E, por último, segundo o diretor, é preciso verificar quais são as propriedades que estarão aptas para se dirigir às cotas. Deusdará esclareceu que a distinção será possível a partir do desenvolvimento de um sistema de monitoramento eficaz, com segurança para quem compra e vende os títulos. O monitoramento das áreas preservadas será feito por sistema de satélite, que está em fase de testes.
Efetivação do Código
As organizações civis ainda avaliam que o governo federal tem deixado a desejar no papel de coordenação entre as várias instituições responsáveis pela efetivação da política. Os institutos criticam a ausência de “um fórum permanente de debate aberto e transparente com a sociedade civil, com os estados e com os municípios sobre o Código Florestal” e a falta de “um plano faseado e coerente para colocar em prática os instrumentos” . Para esses grupos, “a implementação do Código Florestal tem ocorrido de maneira descoordenada”.
Os pesquisadores cobram maior engajamento dos governos locais, do setor rural e das empresas e instituições de mercado, além de representantes da sociedade civil, para a implementação efetiva do Código Florestal. “Apesar desses esforços, quase cinco anos se passaram e o desafio da efetiva implementação do novo código permanece.

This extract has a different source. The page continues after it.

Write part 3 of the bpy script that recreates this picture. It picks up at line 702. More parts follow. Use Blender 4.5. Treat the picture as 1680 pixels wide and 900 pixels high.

Entre lacunas legais, sistemas de informação incompletos, falta de transparência ativa e completa, burocracia conflitante, atrasos, indefinições de competências e, de certa forma, falta de prioridade na agenda política, o renovado Código Florestal requer mais atenção dos diversos atores, sejam eles governamentais ou da sociedade civil em geral”, conclui o estudo.
Em resposta, o diretor do Serviço Florestal Brasileiro (SFB), Raimundo Deusdará, declarou que o sucesso do cadastro rural demonstra que essa articulação com os estados existe. E destacou que a discussão sempre ocorreu e ela evoluiu, além de depender de vários fatores, como a diferença de capacidade dos estados.
“O novo código florestal tem cinco anos. Querer impor um ritmo maior que o que já conseguimos é ponderar o impossível. Em todos os países que levamos a experiência do cadastro, por exemplo, recebemos a impressão de que fomos muito rápidos. O ritmo é muito superior a qualquer outro software”, defendeu Deusdará.
Na última terça-feira (7), o SFB começou uma série de rodadas de negociações com as entidades da sociedade civil, representantes do setor agropecuário, além de empresas agrícolas operadores do mercado para definir os parâmetros da norma que deve regular o funcionamento das cotas de reserva ambiental.
Para marcar os cinco anos da nova lei, as organizações planejam uma série de ações para os meses de maio e junho, quando devem definir juntos aos estados e o governo federal estratégias de implementação do código.